There should be little doubt about the nature of the Bush regime's proposal to eliminate the income tax and replace it with a national sales tax: It is all about making the rich richer, and shifting more of the nation's tax burden onto the backs of the middle and lower classes.
Not only that, Bush's proposal -- by eliminating any progressive features of the tax code, and replacing them with an openly regressive system like the sales tax -- threatens to create a permanent crater in the nation's fiscal infrastructure. The long-term consequences of this act are to create a permanent underclass of citizens for whom upward mobility is a phantasm. The result, in other words, is the Latin Americanization of the United States.
It is really very simple: Bush has declared open class war upon the rest of us.
And it's going unnoticed because of Bush's other war.
I'll be writing more about this in the coming days, but let's start out by examining the core documents in this declaration. They are in this report, from the president's Council of Economic Advisers:
2003 Economic Report of the President
Most of this is economic gobbledygook, not the kind of thing average citizens are likely to grasp. The key phrases are euphemisms, particularly the use "consumption tax" -- which is nothing less than a national sales tax.
The key information appears in Chapter 5:
- The major objectives of tax reform are to reduce complexity, improve economic incentives, and address fairness. The central theme that brings these objectives together is that household and business decisions should depend on the tax code as little as possible. Taxing all income, but taxing it only once, is a key ingredient of many reform plans. This would involve broadening the tax base while lowering tax rates. Some efforts have also focused on a shift from taxing income to taxing consumption or consumed income.
...
Some opponents of reform argue that taxing consumption rather than income would necessarily place a relatively heavier tax burden on lower income taxpayers. Conventional distributional analysis typically considers a snapshot of taxpayers' economic well-being at a particular point in time. Research has shown that, when a longer view is taken, differences in well-being, whether measured by income or by consumption, tend to be not as great, because of the fluidity of household incomes over time. Also, analyses of the distributional effects of moving to a tax based on consumption rather than income often do not recognize that a substantial portion of capital income, which is earned primarily by higher income taxpayers, is taxed under both income and consumption tax principles. The distributional effect of moving to a consumption tax looks considerably more progressive when the taxation of a substantial portion of capital income under a consumption tax is taken into account. Indeed, both an income tax and a consumption tax levy tax on the extraordinary (or what economists call supernormal or inframarginal) returns to capital.
...
Consumption, rather than income, has been suggested as another potential tax base. As discussed above, one rationale is the claim that consumption is more closely related to a taxpayer's well-being than annual income. Also, by taxing consumption rather than income, the tax system would not distort taxpayers' decisions about how much income to save. In contrast, because the income tax includes the return to saving in the tax base, it taxes future consumption (that is, current saving) more heavily than current consumption. Under an income tax, current consumption is tax-favored relative to future consumption, thereby discouraging saving.

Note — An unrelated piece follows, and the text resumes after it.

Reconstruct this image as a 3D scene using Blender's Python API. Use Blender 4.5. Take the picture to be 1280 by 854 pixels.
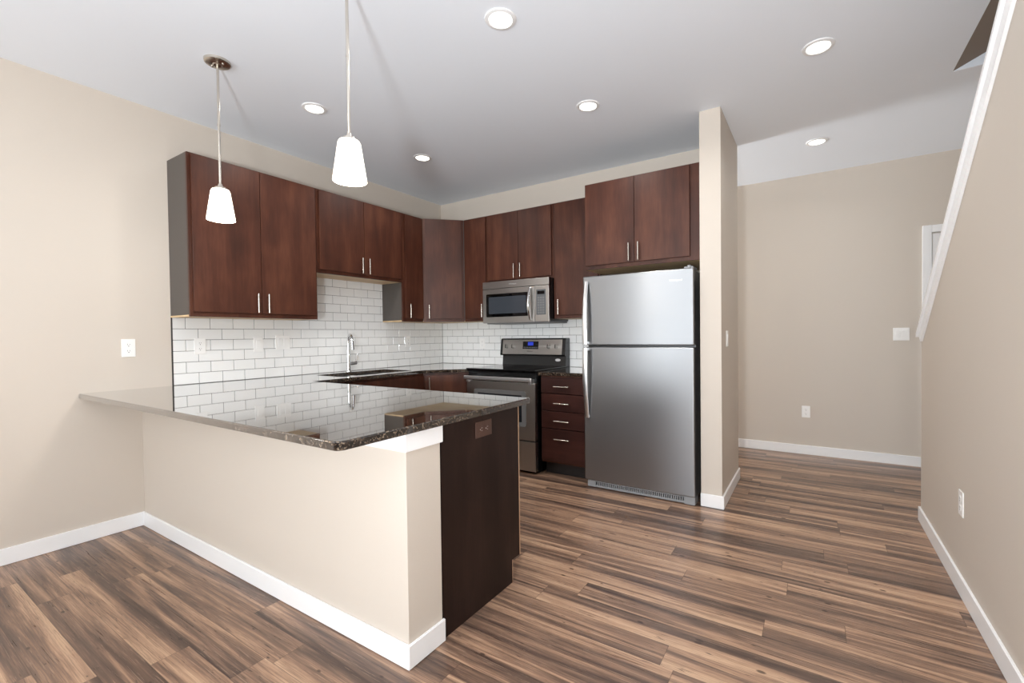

These are the basic rationales. As we'll explore in the coming days, they are based on assumptions that are manifestly false. And like most such proposals, upon close examination it becomes clear that they're only pseudo-intellectual cover for the desire of the wealthy to free themselves from their historic tax responsibilities.
The agenda, ultimately, is to wipe out the gains the working and middle classes made during the long struggle for labor and human rights earlier last century, and the flowering of the American consumer economy that accompanied it -- all of which were built upon a foundation of progressive taxation.
All just so that the rich can stay rich -- and the rest of us can stay poor.